What you are asked to do: Write the material out again, line by line, exactly as it is.
=== Collected material ===
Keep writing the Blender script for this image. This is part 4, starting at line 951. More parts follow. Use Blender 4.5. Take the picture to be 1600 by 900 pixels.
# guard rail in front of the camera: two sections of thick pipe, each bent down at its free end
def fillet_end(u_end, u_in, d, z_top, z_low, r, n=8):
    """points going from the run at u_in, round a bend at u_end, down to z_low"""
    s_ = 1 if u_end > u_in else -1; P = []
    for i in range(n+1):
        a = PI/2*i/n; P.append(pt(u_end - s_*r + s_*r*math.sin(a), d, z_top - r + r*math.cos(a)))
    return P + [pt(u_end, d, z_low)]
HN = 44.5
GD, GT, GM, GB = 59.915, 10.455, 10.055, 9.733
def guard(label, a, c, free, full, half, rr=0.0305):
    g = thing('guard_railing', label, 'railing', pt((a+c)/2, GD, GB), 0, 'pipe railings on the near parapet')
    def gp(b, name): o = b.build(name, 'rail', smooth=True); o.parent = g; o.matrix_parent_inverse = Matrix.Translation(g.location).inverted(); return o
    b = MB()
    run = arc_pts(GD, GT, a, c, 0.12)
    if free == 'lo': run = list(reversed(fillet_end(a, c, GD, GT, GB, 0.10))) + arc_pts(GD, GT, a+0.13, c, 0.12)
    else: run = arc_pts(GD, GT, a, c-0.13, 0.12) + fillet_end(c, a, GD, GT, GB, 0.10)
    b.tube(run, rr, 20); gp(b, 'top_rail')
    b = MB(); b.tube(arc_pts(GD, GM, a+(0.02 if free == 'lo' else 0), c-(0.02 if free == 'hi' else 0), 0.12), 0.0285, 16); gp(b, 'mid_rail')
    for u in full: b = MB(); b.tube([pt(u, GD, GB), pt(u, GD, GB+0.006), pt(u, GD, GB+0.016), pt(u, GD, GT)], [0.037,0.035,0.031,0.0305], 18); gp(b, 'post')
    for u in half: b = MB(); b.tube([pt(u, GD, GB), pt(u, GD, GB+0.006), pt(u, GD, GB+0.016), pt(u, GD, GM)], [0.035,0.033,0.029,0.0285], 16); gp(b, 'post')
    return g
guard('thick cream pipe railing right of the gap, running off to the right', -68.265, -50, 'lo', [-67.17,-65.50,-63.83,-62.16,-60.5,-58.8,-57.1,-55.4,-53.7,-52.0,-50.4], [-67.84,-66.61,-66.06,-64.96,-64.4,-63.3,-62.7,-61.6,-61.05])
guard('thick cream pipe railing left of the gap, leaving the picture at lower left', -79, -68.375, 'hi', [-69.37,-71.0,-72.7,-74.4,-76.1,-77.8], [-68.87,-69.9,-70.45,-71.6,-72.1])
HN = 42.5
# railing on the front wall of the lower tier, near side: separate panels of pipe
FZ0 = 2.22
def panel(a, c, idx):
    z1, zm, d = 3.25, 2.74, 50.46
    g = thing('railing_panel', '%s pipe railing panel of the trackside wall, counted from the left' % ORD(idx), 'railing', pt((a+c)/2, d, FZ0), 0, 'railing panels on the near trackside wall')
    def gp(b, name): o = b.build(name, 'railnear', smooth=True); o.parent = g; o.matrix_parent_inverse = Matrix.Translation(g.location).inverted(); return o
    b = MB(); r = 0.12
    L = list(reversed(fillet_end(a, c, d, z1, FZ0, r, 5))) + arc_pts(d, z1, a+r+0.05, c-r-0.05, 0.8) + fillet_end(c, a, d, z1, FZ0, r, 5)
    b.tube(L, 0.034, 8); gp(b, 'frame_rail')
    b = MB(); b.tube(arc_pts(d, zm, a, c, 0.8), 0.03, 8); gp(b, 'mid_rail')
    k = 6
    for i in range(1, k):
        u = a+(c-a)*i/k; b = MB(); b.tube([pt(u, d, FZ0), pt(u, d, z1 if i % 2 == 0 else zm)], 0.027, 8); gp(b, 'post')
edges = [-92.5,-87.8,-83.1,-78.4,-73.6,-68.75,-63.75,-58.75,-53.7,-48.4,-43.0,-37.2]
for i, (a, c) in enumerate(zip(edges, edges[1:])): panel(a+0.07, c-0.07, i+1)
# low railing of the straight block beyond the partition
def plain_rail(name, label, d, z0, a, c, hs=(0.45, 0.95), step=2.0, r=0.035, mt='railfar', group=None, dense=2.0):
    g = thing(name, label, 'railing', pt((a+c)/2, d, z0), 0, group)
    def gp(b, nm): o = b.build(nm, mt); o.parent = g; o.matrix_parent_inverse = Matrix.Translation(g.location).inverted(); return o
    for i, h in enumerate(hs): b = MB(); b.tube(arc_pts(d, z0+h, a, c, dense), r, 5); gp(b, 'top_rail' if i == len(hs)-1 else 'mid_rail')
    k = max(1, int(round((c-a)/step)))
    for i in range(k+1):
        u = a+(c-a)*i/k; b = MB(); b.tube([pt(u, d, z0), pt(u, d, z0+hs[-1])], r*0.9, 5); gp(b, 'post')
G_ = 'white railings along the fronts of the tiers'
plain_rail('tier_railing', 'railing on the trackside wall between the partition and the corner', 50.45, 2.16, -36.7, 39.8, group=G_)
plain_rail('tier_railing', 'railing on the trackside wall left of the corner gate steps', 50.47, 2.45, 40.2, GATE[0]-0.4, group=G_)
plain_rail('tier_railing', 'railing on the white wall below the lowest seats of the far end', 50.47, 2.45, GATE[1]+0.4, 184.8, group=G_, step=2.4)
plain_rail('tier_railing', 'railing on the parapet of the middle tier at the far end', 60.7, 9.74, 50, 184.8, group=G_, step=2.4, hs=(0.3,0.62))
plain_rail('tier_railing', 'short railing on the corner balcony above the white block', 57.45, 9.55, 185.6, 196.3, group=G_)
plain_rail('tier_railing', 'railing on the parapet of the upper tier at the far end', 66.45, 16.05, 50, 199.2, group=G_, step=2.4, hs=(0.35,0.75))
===
The output:
Keep writing the Blender script for this image. This is part 4, starting at line 951. More parts follow. Use Blender 4.5. Take the picture to be 1600 by 900 pixels.
# guard rail in front of the camera: two sections of thick pipe, each bent down at its free end
def fillet_end(u_end, u_in, d, z_top, z_low, r, n=8):
    """points going from the run at u_in, round a bend at u_end, down to z_low"""
    s_ = 1 if u_end > u_in else -1; P = []
    for i in range(n+1):
        a = PI/2*i/n; P.append(pt(u_end - s_*r + s_*r*math.sin(a), d, z_top - r + r*math.cos(a)))
    return P + [pt(u_end, d, z_low)]
HN = 44.5
GD, GT, GM, GB = 59.915, 10.455, 10.055, 9.733
def guard(label, a, c, free, full, half, rr=0.0305):
    g = thing('guard_railing', label, 'railing', pt((a+c)/2, GD, GB), 0, 'pipe railings on the near parapet')
    def gp(b, name): o = b.build(name, 'rail', smooth=True); o.parent = g; o.matrix_parent_inverse = Matrix.Translation(g.location).inverted(); return o
    b = MB()
    run = arc_pts(GD, GT, a, c, 0.12)
    if free == 'lo': run = list(reversed(fillet_end(a, c, GD, GT, GB, 0.10))) + arc_pts(GD, GT, a+0.13, c, 0.12)
    else: run = arc_pts(GD, GT, a, c-0.13, 0.12) + fillet_end(c, a, GD, GT, GB, 0.10)
    b.tube(run, rr, 20); gp(b, 'top_rail')
    b = MB(); b.tube(arc_pts(GD, GM, a+(0.02 if free == 'lo' else 0), c-(0.02 if free == 'hi' else 0), 0.12), 0.0285, 16); gp(b, 'mid_rail')
    for u in full: b = MB(); b.tube([pt(u, GD, GB), pt(u, GD, GB+0.006), pt(u, GD, GB+0.016), pt(u, GD, GT)], [0.037,0.035,0.031,0.0305], 18); gp(b, 'post')
    for u in half: b = MB(); b.tube([pt(u, GD, GB), pt(u, GD, GB+0.006), pt(u, GD, GB+0.016), pt(u, GD, GM)], [0.035,0.033,0.029,0.0285], 16); gp(b, 'post')
    return g
guard('thick cream pipe railing right of the gap, running off to the right', -68.265, -50, 'lo', [-67.17,-65.50,-63.83,-62.16,-60.5,-58.8,-57.1,-55.4,-53.7,-52.0,-50.4], [-67.84,-66.61,-66.06,-64.96,-64.4,-63.3,-62.7,-61.6,-61.05])
guard('thick cream pipe railing left of the gap, leaving the picture at lower left', -79, -68.375, 'hi', [-69.37,-71.0,-72.7,-74.4,-76.1,-77.8], [-68.87,-69.9,-70.45,-71.6,-72.1])
HN = 42.5
# railing on the front wall of the lower tier, near side: separate panels of pipe
FZ0 = 2.22
def panel(a, c, idx):
    z1, zm, d = 3.25, 2.74, 50.46
    g = thing('railing_panel', '%s pipe railing panel of the trackside wall, counted from the left' % ORD(idx), 'railing', pt((a+c)/2, d, FZ0), 0, 'railing panels on the near trackside wall')
    def gp(b, name): o = b.build(name, 'railnear', smooth=True); o.parent = g; o.matrix_parent_inverse = Matrix.Translation(g.location).inverted(); return o
    b = MB(); r = 0.12
    L = list(reversed(fillet_end(a, c, d, z1, FZ0, r, 5))) + arc_pts(d, z1, a+r+0.05, c-r-0.05, 0.8) + fillet_end(c, a, d, z1, FZ0, r, 5)
    b.tube(L, 0.034, 8); gp(b, 'frame_rail')
    b = MB(); b.tube(arc_pts(d, zm, a, c, 0.8), 0.03, 8); gp(b, 'mid_rail')
    k = 6
    for i in range(1, k):
        u = a+(c-a)*i/k; b = MB(); b.tube([pt(u, d, FZ0), pt(u, d, z1 if i % 2 == 0 else zm)], 0.027, 8); gp(b, 'post')
edges = [-92.5,-87.8,-83.1,-78.4,-73.6,-68.75,-63.75,-58.75,-53.7,-48.4,-43.0,-37.2]
for i, (a, c) in enumerate(zip(edges, edges[1:])): panel(a+0.07, c-0.07, i+1)
# low railing of the straight block beyond the partition
def plain_rail(name, label, d, z0, a, c, hs=(0.45, 0.95), step=2.0, r=0.035, mt='railfar', group=None, dense=2.0):
    g = thing(name, label, 'railing', pt((a+c)/2, d, z0), 0, group)
    def gp(b, nm): o = b.build(nm, mt); o.parent = g; o.matrix_parent_inverse = Matrix.Translation(g.location).inverted(); return o
    for i, h in enumerate(hs): b = MB(); b.tube(arc_pts(d, z0+h, a, c, dense), r, 5); gp(b, 'top_rail' if i == len(hs)-1 else 'mid_rail')
    k = max(1, int(round((c-a)/step)))
    for i in range(k+1):
        u = a+(c-a)*i/k; b = MB(); b.tube([pt(u, d, z0), pt(u, d, z0+hs[-1])], r*0.9, 5); gp(b, 'post')
G_ = 'white railings along the fronts of the tiers'
plain_rail('tier_railing', 'railing on the trackside wall between the partition and the corner', 50.45, 2.16, -36.7, 39.8, group=G_)
plain_rail('tier_railing', 'railing on the trackside wall left of the corner gate steps', 50.47, 2.45, 40.2, GATE[0]-0.4, group=G_)
plain_rail('tier_railing', 'railing on the white wall below the lowest seats of the far end', 50.47, 2.45, GATE[1]+0.4, 184.8, group=G_, step=2.4)
plain_rail('tier_railing', 'railing on the parapet of the middle tier at the far end', 60.7, 9.74, 50, 184.8, group=G_, step=2.4, hs=(0.3,0.62))
plain_rail('tier_railing', 'short railing on the corner balcony above the white block', 57.45, 9.55, 185.6, 196.3, group=G_)
plain_rail('tier_railing', 'railing on the parapet of the upper tier at the far end', 66.45, 16.05, 50, 199.2, group=G_, step=2.4, hs=(0.35,0.75))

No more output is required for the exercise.